Os Guaranis, Chiquitanos, Ticunas e outros possuem mitos de dilúvios (histórias sagradas) para falar das formas como a natureza se utiliza para limpar a terra da nossa poluição. Quando ela se deita, a água inunda tudo e os peixes ou outros seres passam a ter mais domínio que nós. De certa forma, mantemos a memória celular desses acontecimentos pretéritos, pois somos seres relacionais e vibramos na mesma frequência que a natureza, pois tudo está interligado.

Parece que esquecemos isso ao viver na cidade, que não permite o contato com a mãe-terra. Como Deus “sujou as mãos” para criar o ser humano da terra, também temos que sujar as mãos e os pés para cultivá-la.

 

Rede Amazônica de Comunicação

No final desse dia, fizemos um círculo para poder ver os rostos dos nossos irmãos e irmãs de forma mais pessoal e criar uma comunicação popular enquanto Rede Eclesial Pan-Amazônica (Repam). A Rede Amazônica de Comunicação deseja fazer a experiência de ir além da denúncia para chegar ao anúncio da esperança de um mundo novo, outros mundos possíveis.
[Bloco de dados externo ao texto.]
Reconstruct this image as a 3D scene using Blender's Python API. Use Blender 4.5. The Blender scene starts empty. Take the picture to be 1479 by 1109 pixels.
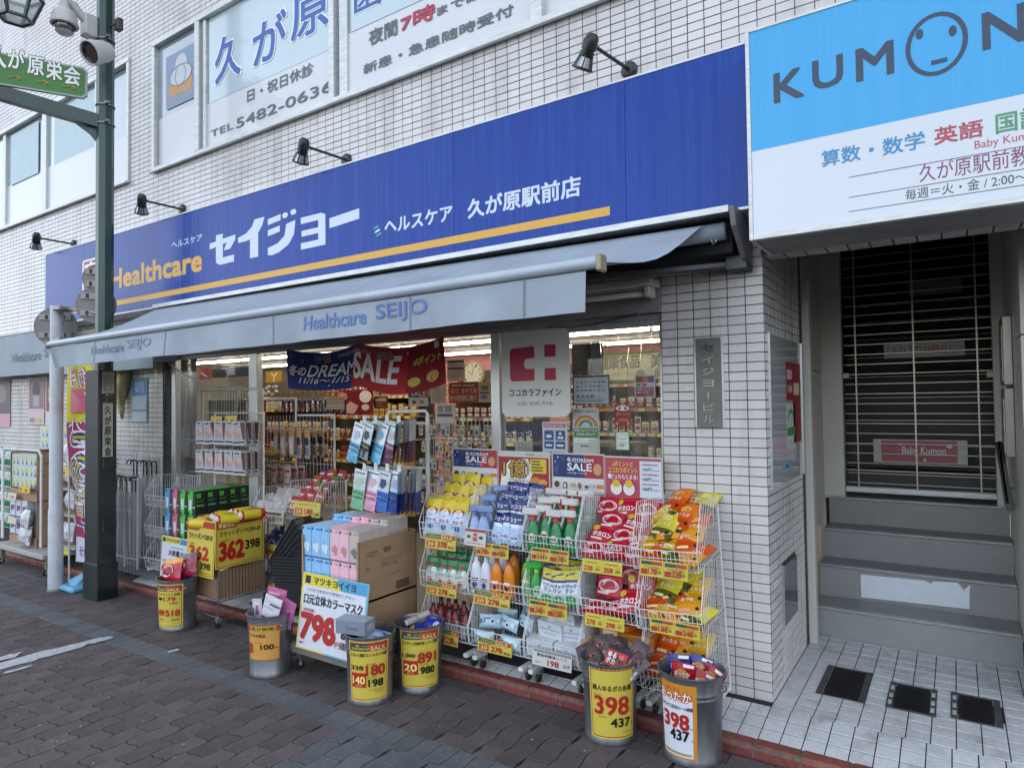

O Sateré-Mawé Honorato deixou uma mensagem e cantou: A nossa vinda aqui / Junto dos vossos pés / Viemos pedir fortaleza a fé. / Nosso senhor São Pedro (bis)/ Abra a porta da tua casa / E faze-nos entrar / Junto comigo vem rezar. / Tu tendes chaves do céu (bis) / Contra as forças destas chaves / A porta do inferno nunca prevalecerá.